Sunday, May 25, 2008


One way of thinking about spring is when certain flowers bloom, but that is generally more meaningful for people in the countryside. City people, like me, can only observe the seasonal appearance of certain local fruit, in the case of ye olde England, berries. The strawberries in the picture come from Hampshire, which reminded me of Southampton, my port of arrival in this land of Anglo-Saxon mystery, and gave me a sense of nostalgia. The blueberries, however, are Spanish, which makes my picture of English spring (above) somewhat farcical. But it is a pretty picture, is it not?

Friday, May 23, 2008

Computational Theology

This week has been spent mostly looking for prospective jobs for when I finish my PhD, and one thought crossed my mind, that of trying to apply for a postdoc in a university in the Vatican. There are a number of universities supported by the holy see, so I wondered if the catholic church would be preoccupied with the virtual world as well as the spiritual one. But sadly, it turns out that the only university in the Vatican itself has a rather narrow range of departments, consisting only of Philosophy, Theology, Canon Law (nothing to do with firearms, I'm afraid), and Missiology (whatever the fuck that is).

What a disappointment.

Portugal and AAMAS

I spent the whole of last week in Portugal, more precisely, in Estoril, where the 2008 edition of the conference on Autonomous Agents and Multi Agent Systems was held. A view from the conference hotel can be seen in the picture above, which instantly conveys the idea of what the place is, a beach resort. Unfortunately, despite weather forecasts to the contrary, I believe I managed to bring the notorious English weather with me, because it seemed to be rainy and overcast virtually every day (this picture was taken in one of the best days).
Tension was high for me, because not only did I have to give four talks about various papers on agents, one of my talks was essentially a summary of my thesis, the first presentation of it to an audience not consisting entirely of my supervisor. This time, the audience consisted of a designated mentor, and the chairs of the doctoral mentoring program. Luckily for me, my presentation was not a complete disaster, and although I might have said more than I should about some controversial topics, people generally felt my PhD was not a smoking pile of crap.
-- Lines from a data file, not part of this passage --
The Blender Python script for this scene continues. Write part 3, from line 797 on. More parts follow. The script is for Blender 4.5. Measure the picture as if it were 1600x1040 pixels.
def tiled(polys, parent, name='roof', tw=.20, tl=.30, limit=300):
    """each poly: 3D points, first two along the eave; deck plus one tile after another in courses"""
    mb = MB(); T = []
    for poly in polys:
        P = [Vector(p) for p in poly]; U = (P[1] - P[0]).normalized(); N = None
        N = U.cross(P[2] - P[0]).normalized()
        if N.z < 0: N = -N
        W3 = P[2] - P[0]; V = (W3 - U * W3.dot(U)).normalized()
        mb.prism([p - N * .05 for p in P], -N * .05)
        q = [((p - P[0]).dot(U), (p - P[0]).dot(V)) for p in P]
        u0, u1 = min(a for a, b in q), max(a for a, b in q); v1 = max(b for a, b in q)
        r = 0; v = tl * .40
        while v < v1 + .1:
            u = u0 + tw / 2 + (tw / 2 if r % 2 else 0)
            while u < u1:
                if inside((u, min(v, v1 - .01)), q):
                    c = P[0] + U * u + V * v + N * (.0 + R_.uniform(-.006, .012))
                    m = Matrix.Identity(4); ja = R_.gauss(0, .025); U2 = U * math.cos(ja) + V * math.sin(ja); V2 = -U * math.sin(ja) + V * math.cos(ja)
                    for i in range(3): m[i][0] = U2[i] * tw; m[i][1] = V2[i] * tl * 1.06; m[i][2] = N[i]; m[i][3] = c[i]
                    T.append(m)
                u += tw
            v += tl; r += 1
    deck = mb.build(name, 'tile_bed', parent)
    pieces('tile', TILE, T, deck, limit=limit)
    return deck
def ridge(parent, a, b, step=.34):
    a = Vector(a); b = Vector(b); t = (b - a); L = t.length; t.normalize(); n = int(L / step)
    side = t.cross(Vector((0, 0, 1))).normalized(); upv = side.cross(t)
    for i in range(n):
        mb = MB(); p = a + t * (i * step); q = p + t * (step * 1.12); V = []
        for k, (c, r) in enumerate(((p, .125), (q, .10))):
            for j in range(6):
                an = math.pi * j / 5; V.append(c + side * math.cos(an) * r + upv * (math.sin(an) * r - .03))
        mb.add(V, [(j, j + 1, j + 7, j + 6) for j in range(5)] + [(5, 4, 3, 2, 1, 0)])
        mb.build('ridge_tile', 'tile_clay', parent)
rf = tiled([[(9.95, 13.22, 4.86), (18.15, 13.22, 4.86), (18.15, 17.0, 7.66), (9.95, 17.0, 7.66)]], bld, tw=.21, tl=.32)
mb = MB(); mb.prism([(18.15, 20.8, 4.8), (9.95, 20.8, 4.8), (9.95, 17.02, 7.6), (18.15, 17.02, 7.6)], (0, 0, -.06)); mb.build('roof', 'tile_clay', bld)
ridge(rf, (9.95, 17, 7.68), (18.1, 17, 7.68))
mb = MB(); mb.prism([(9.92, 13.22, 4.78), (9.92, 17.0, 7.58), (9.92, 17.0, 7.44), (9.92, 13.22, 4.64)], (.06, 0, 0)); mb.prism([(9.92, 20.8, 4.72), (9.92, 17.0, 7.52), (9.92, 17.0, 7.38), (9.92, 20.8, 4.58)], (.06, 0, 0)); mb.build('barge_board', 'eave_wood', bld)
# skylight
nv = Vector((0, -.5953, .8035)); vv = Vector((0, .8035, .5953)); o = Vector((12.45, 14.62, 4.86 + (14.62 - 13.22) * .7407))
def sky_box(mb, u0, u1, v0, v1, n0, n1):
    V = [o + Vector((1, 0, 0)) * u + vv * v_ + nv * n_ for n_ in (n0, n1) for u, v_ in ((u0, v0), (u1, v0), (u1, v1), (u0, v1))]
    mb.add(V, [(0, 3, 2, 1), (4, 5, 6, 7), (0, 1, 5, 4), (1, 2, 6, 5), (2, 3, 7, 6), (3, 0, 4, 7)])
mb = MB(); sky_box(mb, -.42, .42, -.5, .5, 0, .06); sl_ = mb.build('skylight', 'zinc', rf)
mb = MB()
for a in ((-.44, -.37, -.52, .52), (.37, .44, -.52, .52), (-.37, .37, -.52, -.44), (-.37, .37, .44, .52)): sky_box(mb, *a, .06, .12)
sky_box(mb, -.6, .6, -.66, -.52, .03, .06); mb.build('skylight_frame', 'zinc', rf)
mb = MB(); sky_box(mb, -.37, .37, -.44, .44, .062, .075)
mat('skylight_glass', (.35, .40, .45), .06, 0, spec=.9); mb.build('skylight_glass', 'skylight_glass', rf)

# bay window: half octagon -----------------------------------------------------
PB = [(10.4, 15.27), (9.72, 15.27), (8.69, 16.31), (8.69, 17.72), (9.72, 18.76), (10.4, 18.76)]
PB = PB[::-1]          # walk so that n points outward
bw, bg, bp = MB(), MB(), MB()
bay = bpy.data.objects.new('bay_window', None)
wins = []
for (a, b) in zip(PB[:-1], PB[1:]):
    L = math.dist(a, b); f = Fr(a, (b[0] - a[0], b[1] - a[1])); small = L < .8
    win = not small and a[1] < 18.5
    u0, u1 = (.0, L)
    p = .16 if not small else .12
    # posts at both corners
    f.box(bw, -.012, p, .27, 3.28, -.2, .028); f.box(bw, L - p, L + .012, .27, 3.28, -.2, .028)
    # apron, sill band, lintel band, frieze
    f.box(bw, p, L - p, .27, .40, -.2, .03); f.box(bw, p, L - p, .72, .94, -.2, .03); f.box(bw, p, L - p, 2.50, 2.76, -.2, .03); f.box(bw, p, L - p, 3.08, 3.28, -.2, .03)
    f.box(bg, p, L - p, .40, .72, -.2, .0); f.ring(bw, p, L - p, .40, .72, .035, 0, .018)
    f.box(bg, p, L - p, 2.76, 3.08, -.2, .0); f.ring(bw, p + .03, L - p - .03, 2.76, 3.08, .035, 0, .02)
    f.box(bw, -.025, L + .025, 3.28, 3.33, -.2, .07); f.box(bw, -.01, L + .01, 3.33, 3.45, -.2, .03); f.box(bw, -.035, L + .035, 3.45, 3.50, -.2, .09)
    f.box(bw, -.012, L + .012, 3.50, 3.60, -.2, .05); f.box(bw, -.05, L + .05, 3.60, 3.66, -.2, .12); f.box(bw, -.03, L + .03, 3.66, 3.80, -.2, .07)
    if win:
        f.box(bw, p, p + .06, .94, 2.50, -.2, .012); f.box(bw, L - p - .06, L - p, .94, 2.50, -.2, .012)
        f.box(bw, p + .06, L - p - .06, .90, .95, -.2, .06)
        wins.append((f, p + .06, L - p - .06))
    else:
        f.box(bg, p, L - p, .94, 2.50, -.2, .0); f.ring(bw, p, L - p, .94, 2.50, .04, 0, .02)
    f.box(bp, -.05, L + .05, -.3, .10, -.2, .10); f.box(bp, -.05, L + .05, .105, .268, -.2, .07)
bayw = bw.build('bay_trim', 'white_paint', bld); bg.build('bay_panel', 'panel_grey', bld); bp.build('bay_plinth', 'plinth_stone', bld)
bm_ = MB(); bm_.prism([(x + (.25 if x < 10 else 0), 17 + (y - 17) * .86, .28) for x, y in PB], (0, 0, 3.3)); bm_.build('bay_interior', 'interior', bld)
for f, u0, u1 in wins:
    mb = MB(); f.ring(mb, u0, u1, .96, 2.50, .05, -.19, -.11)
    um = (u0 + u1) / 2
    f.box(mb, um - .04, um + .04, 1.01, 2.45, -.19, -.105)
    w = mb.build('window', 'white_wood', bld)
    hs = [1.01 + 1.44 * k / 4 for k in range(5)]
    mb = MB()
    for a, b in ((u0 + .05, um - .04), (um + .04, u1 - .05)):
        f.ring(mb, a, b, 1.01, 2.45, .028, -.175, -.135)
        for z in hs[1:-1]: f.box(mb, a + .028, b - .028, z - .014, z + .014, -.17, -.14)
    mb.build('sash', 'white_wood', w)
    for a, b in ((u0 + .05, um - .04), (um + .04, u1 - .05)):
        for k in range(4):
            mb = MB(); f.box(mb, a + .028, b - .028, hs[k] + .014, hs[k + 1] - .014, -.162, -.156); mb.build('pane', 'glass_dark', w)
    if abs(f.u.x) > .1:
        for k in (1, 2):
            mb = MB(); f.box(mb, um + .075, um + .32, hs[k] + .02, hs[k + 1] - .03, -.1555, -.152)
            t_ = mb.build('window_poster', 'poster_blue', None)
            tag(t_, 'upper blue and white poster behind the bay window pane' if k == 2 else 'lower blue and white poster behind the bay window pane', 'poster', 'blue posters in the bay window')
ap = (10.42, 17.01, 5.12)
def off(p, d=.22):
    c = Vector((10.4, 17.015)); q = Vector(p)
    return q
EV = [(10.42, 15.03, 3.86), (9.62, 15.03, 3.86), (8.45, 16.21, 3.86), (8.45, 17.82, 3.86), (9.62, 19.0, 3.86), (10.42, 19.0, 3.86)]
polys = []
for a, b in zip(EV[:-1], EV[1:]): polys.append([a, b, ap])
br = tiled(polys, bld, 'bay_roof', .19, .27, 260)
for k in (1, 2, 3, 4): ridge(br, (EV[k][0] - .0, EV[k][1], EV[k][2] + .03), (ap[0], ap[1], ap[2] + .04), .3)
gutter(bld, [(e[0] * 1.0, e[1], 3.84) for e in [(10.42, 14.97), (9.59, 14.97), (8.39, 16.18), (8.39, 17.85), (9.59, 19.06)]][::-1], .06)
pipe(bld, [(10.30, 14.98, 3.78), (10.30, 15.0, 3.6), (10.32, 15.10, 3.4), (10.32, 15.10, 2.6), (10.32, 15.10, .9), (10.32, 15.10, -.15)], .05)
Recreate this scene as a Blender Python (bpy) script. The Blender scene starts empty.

Encouraged by that, I went on to present my other papers, but things of course never stay nice for long, and in one of them my laptop did not feel like working together with the projector which forced me to do half of the presentation without slides while trying to make an intelligible history out of the disordered thoughts I had at the time.
Now, going to the end of my thesis, I am looking at various possible positions, and who knows where I will end up.

Thursday, May 01, 2008

Into the Real Wild and Lars

Although this week I have been busy with preparations for AAMAS 2008, in which I am expected to give four different talks, I managed to relax a bit by watching some movies I have been recommended, namely Into the wild and Lars and the real girl. These are two wildly different films.

Into the wild is a movie about a moron who thinks he is accomplishing something while he kills himself of starvation in an abandoned bus in Alaska. It may sound mean to call a dead man an idiot, but the fact that many Americans formed a sort of a cult around this example of idiocy deserves strong words.

Smile idiot, smile.

This guy Christopher McCandles, self-styled survivalist (and self-pictured above), after falling out with his family, decides to vanish and try his luck surviving as a bum around cities, which is essentially possible thanks to human charity, and wilderness, his main mistake. In his last attempt at surviving in the wild, he went beyond what his meager knowledge of survival could keep him and could not find his way out of a trail that was good enough to take a whole bus into a certain spot. A very good comment about that was made by a park ranger, essentially saying that if he had a map of the area he would need to walk two miles into safety.

The second movie is more lighthearted, and tells the story of a socially inept man who finds the solution to the social pressures to get a girlfriend in a love doll. Not a crappy love doll, mind you, but a Real Doll, pictured below.

Oh Roxanne.

Of course, just buying such a doll would not suffice for a movie plot, and the movie is not about a man satisfying his masturbatory needs with an artificial person. Rather he pretends that the doll is an actual woman, bound to a wheelchair, which makes for very funny situations, as his entire town tries to play along because the main character is such a likable figure. This last movie is definitely recommended.